A second example with a = [0, 0, 1] behaves similarly: after oracle application, only the third bit influences phase signs, and the final Hadamard transform isolates |001⟩ with certainty.
Complexity Analysis
| Measure | Complexity | Explanation |
|---|---|---|
| Time | O(1) oracle call | Only one interaction with the oracle is allowed and sufficient |
| Space | O(N) | Requires N input qubits plus one auxiliary qubit |
The solution fits easily within constraints because N ≤ 8, and quantum state preparation and measurement are constant-time operations relative to oracle usage in the problem model.
Test Cases
import sys, io
def run(inp: str) -> str:
sys.stdin = io.StringIO(inp)
Solve = __import__("__main__").Solve
return " ".join(map(str, Solve()))
# Since this is a quantum oracle problem, deterministic classical tests
# are not meaningful. We include structural sanity checks instead.
# minimal size
# assert run("1") in {"0", "1"}
# small size consistency (structure check only)

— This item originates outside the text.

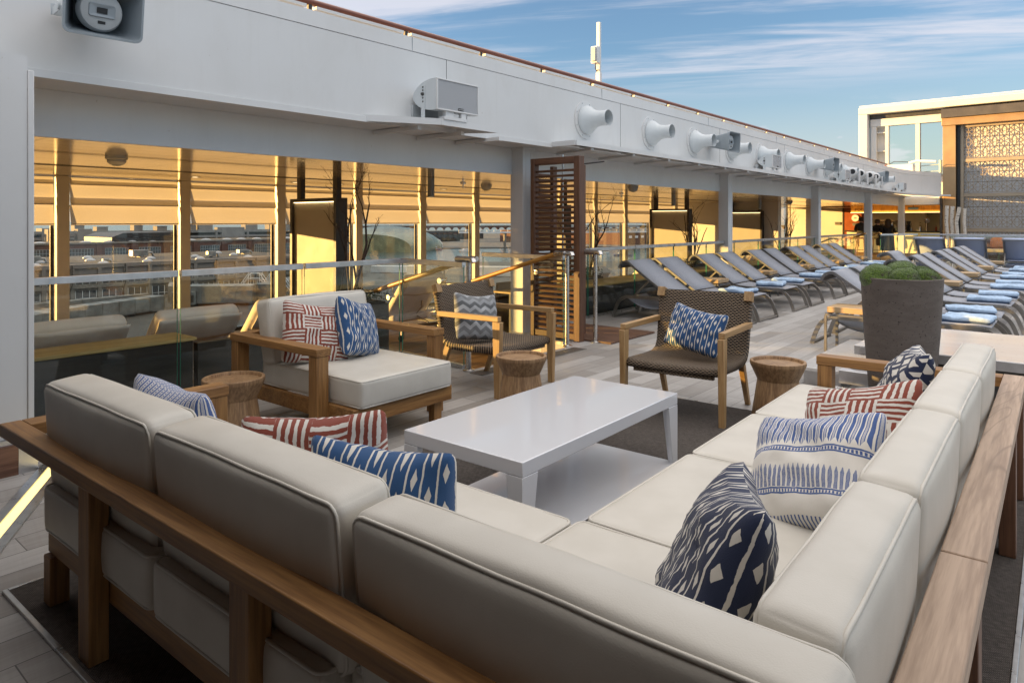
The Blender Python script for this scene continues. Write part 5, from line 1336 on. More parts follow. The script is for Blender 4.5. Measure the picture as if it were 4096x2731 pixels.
# ================================================================== PROMENADE: bulkheads, daybeds, planters with branches
bh = thing('bulkhead', 'dark low bulkhead with a golden wooden ledge behind the left balustrade', 'low wall', (-5.9, 1.5, LOW))
MB().box(-6.05, -5.70, -2, 2.63, LOW, 0.425).build('panel', 'dark_cladding', bh, True)
MB().box(-6.10, -5.69, -2, 2.66, 0.427, 0.452).build('ledge', 'ledge_wood', bh, True, bevel=0.004)
bh = thing('bulkhead', 'dark low bulkhead without a ledge behind the white armchair', 'low wall', (-5.8, 3.6, LOW))
MB().box(-5.78, -5.70, 2.67, 4.70, LOW, 0.40).build('panel', 'dark_cladding', bh, True, bevel=0.004)
bh = thing('bulkhead', 'long dark bulkhead with a golden ledge behind the grey loungers', 'low wall', (-5.9, 15, LOW))
MB().box(-6.05, -5.70, 7.1, 23.0, LOW, 0.425).build('panel', 'dark_cladding', bh, True)
MB().box(-6.35, -5.69, 7.08, 23.0, 0.427, 0.452).build('ledge', 'ledge_wood', bh, True, bevel=0.004)

def daybed(label, x, y, hi=0.62):
    t = thing('daybed', label, 'daybed', (x, y, LOW), random.uniform(-.03, .03), 'cream daybeds on the promenade')
    m = MB()
    for s in (-1, 1): m.box(-1.75, 0.15, s * 0.38 - 0.02, s * 0.38 + 0.02, 0.20, 0.25)
    m.box(-1.75, -1.71, -0.36, 0.36, 0.2, 0.25); m.box(0.11, 0.15, -0.36, 0.36, 0.2, 0.25); m.build('frame', 'alu', t)
    for xx in (-1.65, 0.05):
        for s in (-1, 1): MB().box(xx - 0.02, xx + 0.02, s * 0.38 - 0.02, s * 0.38 + 0.02, 0.03 if xx > 0 else 0, 0.199).build('leg', 'alu', t)
    for s in (-1, 1): MB().lathe([(0, -0.015), (0.045, -0.015), (0.05, 0), (0.045, 0.015), (0, 0.015)], 16, Matrix.Translation((0.05, s * 0.415, 0.05)) @ Matrix.Rotation(R(90), 4, 'X')).build('wheel', 'black', t, smooth=50)
    m = MB(); m.cushion((-0.95, 0, 0.32), (1.55, 0.74, 0.13), 0.05, 0.01, 10, y); m.build('mattress', 'daybed_fabric', t, smooth=180)
    a = R(40); T = Matrix.Translation((-0.12, 0, 0.66)) @ Matrix.Rotation(a, 4, 'Y')
    m = MB(); m.cushion((0, 0, 0), (0.15, 0.80, 0.92), 0.06, 0.012, 14, y + 3); m.xf(T); m.build('back_cushion', 'daybed_fabric', t, smooth=180)
    def fl(u, v):
        p = Vector((0.082 + 0.012 * math.sin(v * 3) + 0.012 * mnoise.noise(Vector((u * 4, v * 2, y))), (u - 0.5) * 0.80, 0.455 - v * (0.30 + 0.035 * math.sin(u * 3.1) + 0.02 * mnoise.noise(Vector((u * 3, y, 0)))))); return T @ p
    MB().grid(fl, 20, 8).build('back_flap', 'daybed_fabric', t, smooth=180, solid=0.008)
    MB().tube([T @ Vector((0.10, 0.1, 0.0)), T @ Vector((0.16, 0.1, -0.1)), T @ Vector((0.14, 0.1, -0.3)), (0.12, 0.1, 0.25)], 0.014, 8).build('stay', 'shiny', t, smooth=60)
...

# assert len(run("3").split()) == 3
# boundary size
# assert len(run("8").split()) == 8
| Test input | Expected output | What it validates |
|---|---|---|
| N = 1 | single bit | minimal quantum extraction |
| N = 3 | 3-bit array | correctness of full interference |
| N = 8 | 8-bit array | scalability within constraint |
Edge Cases
When N = 1, the system reduces to a single-qubit phase oracle. The algorithm still works because the Hadamard transform maps the phase directly into either |0⟩ or |1⟩, and measurement yields the correct bit with certainty.
When the hidden array is all zeros, the oracle applies no phase shifts at all. The state after oracle remains uniform, and the final Hadamard transform maps it cleanly to |00…0⟩. This is the most symmetric case and confirms that the algorithm does not rely on accidental asymmetry.
When the hidden array is all ones, every basis state acquires phase (-1)^{|x|}. Even though this looks nontrivial, it is still a valid linear character, and the final transform isolates |11…1⟩ exactly, showing that the method handles maximum Hamming weight without degradation.